El Dios de los culpables

Por Juan Diego Galaz SJ
Estudiante jesuita haciendo su práctica de Derecho.

A propósito de la fiesta del Sagrado Corazón de Jesús.

Por mi práctica profesional me ha tocado acompañar de cerca el sufrimiento en torno a los delitos y la cárcel. Tal vez el dolor de las víctimas no merezca mucha explicación. Por experiencia propia o cercana sabemos del miedo y la angustia que esto significa. Dios, de manera misteriosa y muchas veces incomprensible para nosotros, acompaña y consuela este dolor.

Pero he aprendido que el culpable también sufre. La cárcel es un lugar de maltrato y humillación. Si sabemos (o suponemos) lo que ahí ocurre, nunca se lo desearíamos a alguien que realmente queremos. Quizás por eso, porque Dios realmente nos quiere, y porque sabe en carne propia lo que ahí se padece, es que nos invita a visitarlo y consolarlo, a Él mismo, en los que están presos.

Digo esto porque en una sociedad como la nuestra, en que los medios de comunicación nos mueven a odiar a los delincuentes, esta invitación de Dios parece contradictoria. ¿Por qué amar por igual a inocentes y culpables? O bien: ¿cómo amar a los que nos dañan y no renunciar al Estado de Derecho? Aunque parezca obvio, creo que la clave de la invitación de Dios es que nos llama a amar y no a odiar. Es decir, a debatir normas con un contenido de justicia orientado hacia la reconciliación y no de penas encaminadas a la venganza.

En un Estado de Derecho, las víctimas de un delito deben exigir que se juzgue y sancione a los culpables. Amar no significa renunciar a que se respeten los acuerdos contenidos en las normas. Amar es renunciar a desearle al otro un mal. Es entender el derecho como un medio para solucionar conflictos y restituir la paz social, no para tomar venganza.

De la misma manera, amar es buscar la justicia no sólo en el conflicto específico, sino que en la construcción de un sistema normativo responsable del complejo entramado social que, como nos indica la Comisión para la Equidad, busque la ampliación del acceso a los bienes que la sociedad produce y distribuye (educación, salud, dinero, reconocimiento, etc.). La justicia que brota del amor es de reconciliación, porque es de igualdad y de inclusión. El amor quiere ampliar la participación, mientras que el odio discrimina.

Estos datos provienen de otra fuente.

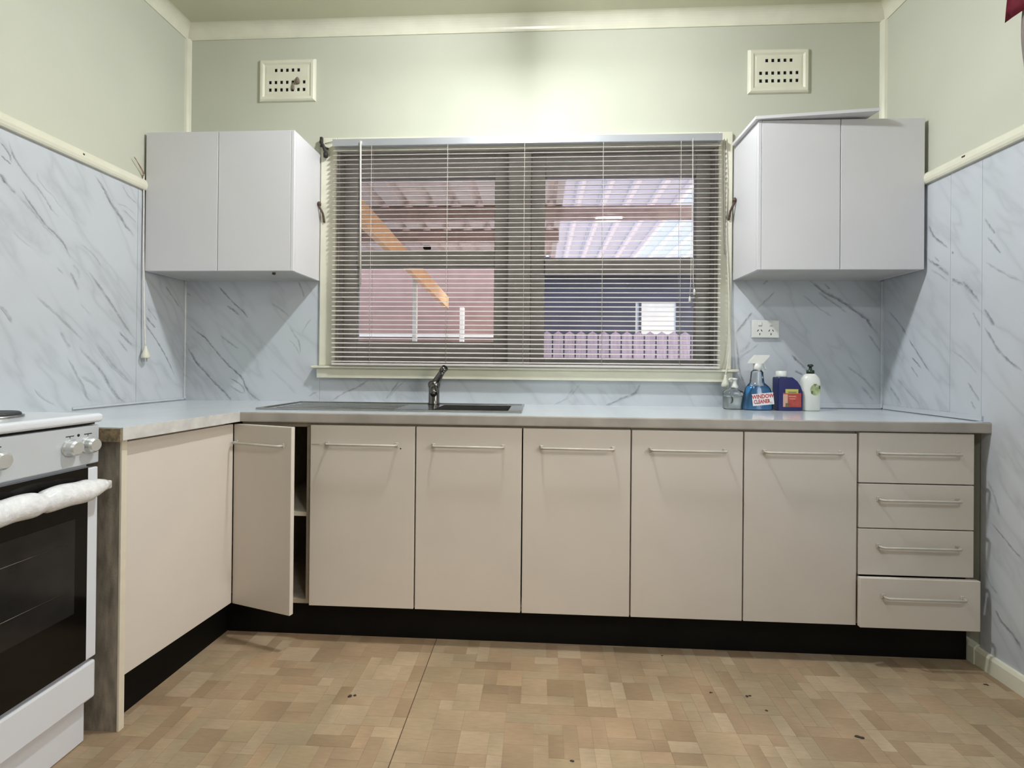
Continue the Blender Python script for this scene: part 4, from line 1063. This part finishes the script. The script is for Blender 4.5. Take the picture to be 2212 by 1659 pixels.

Etty Hillesum, una mujer judía que se quedó por propia voluntad dentro de un campo de concentración nazi, reflexionó brillantemente sobre este asunto. Sus palabras explican muy bien el sentir del Sagrado Corazón: “En el campamento pude experimentar con vívida concreción que cualquier partícula de odio que añadamos a este mundo, lo hace aún más inhóspito de lo que ya es. Y creo, quizás puerilmente, pero también de manera tenaz, que si esta tierra se convierte en un lugar más habitable, será tan solo a través del amor, amor del que el judío Pablo habla a los Corintios.”